If you’re having trouble finding stability, try to resist the urge to simply brute force the chip with enormous voltages.  Take a few steps backwards to a BIOS save that you know works well (saving stable clock profiles is very important) or start again in a fresh profile. Don’t forget that the more RAM sticks installed, and the higher the density of your DIMM, will have an impact on performance, so don’t get too frustrated if you can’t break 2,600MHz CL9 on your new 16GB kit.

If you are after a bit of fun with RAM overclocking in particular, AMD’s Fusion series is actually rather entertaining. The IMC is surprisingly robust, and given the current and past success on the Belgian overclocking fanatics HWBot’s ladders (with the current record of 3,900MHz) we’d say it’s a good way to learn the ropes of RAM overclocking, and also understand the settings your RAM requires to be pushed to its limits before moving it over to an Intel IMC for other benchmarks. Another obvious bonus of the Fusion setup is the relatively small cost involved, should you have any breakages or want to change systems in the future.

It’s very important to save profiles for each of your RAM kits, if you don’t you’ll quickly forget which settings were required for each kit to function optimally.


The list of benchmarks we can run isn’t all that long when it comes to RAM overclocking. MaxxMem is officially supported by HWBot, though not many overclockers tend to use it, which leaves SuperPi and PiFast as some of our favorites, despite CPU speeds having a heavier influence on results.

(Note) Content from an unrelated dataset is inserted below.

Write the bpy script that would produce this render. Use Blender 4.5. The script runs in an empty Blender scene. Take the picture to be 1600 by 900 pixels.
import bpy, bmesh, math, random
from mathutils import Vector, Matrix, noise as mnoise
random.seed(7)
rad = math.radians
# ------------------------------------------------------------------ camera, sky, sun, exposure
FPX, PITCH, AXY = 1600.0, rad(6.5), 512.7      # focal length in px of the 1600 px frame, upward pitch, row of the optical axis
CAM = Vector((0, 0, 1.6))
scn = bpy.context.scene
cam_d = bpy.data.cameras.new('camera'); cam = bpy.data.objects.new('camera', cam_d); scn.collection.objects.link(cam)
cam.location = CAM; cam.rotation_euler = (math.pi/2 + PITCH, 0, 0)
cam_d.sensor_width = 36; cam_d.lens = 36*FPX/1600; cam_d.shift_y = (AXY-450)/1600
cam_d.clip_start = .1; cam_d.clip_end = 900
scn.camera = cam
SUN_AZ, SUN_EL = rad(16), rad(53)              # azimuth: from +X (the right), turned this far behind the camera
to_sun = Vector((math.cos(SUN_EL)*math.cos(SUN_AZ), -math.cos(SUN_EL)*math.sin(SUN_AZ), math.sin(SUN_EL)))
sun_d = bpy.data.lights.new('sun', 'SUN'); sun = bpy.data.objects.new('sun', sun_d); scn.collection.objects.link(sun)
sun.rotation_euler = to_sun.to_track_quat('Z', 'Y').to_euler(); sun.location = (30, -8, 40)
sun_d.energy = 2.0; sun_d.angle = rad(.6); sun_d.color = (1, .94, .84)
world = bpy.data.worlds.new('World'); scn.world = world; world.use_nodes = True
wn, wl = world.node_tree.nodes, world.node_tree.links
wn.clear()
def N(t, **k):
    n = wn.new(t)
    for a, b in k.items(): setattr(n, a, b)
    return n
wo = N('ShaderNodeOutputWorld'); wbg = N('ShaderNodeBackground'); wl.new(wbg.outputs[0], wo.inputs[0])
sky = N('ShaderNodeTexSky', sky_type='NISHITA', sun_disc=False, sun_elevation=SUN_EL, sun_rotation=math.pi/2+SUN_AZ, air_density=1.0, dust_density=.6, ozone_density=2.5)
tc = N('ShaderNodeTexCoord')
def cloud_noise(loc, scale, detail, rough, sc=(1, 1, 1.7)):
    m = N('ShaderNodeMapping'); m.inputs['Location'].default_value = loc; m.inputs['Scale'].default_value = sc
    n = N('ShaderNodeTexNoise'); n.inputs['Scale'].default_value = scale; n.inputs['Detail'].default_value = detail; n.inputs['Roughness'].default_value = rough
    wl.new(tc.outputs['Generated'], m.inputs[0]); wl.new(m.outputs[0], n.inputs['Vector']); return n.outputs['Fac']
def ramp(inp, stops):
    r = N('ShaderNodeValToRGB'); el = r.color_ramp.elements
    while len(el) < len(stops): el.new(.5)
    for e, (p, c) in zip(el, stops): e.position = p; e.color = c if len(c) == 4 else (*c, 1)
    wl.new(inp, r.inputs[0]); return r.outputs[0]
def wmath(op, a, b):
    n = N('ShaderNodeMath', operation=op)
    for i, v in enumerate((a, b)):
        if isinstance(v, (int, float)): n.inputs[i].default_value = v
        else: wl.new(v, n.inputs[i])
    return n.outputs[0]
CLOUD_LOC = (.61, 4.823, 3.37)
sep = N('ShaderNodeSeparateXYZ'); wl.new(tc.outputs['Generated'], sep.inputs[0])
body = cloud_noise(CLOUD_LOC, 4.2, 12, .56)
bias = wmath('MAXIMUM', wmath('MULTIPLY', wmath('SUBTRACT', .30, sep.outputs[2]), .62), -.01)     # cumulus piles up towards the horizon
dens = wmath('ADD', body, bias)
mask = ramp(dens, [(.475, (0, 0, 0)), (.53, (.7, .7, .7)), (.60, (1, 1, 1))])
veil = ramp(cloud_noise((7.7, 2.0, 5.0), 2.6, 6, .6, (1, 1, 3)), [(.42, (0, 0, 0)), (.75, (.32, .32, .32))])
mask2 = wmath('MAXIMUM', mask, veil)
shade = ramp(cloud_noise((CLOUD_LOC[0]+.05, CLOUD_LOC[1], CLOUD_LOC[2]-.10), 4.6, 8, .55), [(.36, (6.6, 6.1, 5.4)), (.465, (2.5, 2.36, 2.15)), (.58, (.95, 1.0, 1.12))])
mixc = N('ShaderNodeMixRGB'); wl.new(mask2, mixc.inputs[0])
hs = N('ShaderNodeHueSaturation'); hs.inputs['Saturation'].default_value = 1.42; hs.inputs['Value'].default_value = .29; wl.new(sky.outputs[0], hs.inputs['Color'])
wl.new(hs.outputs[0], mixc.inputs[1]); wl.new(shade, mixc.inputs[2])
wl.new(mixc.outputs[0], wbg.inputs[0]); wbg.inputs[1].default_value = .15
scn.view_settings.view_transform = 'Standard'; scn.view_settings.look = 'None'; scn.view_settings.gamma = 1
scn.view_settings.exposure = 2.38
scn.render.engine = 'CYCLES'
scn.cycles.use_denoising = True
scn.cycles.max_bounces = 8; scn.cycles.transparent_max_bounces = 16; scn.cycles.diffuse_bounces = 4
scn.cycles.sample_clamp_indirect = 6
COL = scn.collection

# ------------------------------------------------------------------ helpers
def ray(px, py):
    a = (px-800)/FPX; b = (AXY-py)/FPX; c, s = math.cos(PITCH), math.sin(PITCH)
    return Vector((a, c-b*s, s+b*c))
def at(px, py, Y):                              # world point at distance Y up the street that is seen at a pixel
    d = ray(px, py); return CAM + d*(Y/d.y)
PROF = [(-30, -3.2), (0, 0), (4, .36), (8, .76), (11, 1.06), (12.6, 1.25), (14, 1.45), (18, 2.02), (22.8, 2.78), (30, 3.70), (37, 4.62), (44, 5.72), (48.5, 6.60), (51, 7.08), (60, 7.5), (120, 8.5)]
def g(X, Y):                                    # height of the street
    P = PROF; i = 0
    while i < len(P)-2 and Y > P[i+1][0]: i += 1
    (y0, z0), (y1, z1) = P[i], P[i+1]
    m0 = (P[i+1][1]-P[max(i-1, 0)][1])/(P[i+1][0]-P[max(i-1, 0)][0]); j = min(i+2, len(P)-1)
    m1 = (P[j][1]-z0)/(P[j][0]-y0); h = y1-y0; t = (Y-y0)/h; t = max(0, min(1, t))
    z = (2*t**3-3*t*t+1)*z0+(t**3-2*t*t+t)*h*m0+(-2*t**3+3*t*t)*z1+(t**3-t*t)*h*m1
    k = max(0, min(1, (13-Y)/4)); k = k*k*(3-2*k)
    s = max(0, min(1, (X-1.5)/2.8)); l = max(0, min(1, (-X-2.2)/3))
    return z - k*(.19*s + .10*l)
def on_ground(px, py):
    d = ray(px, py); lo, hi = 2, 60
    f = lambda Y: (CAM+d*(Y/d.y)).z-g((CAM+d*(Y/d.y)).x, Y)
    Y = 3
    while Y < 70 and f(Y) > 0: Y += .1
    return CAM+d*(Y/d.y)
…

Other recommended benchmarks are AIDA64 (Memory Suite) and Sandra 2012. However, given their slightly more complex software, they are more prone to crashes at high clocks when compared to Pi calculations.

Arguably, the most popular form of competing with memory overclocking would be for frequency records. This is fairly self-explanatory, and currently dominated by the AMD Fusion series. For these records the system does not actually have to be benchmark stable; only stable enough to POST, load Windows and capture a verified screenshot using CPU-Z.  Cache timings are not important either, so generally expect to see numbers around CL15 or so for most frequency records.

Here are the default selections for RAM frequency, this can be increased further on most boards by changing the BUS/CPU:RAM ratio.

And that’s all you need to know. Now go forth, and set some records!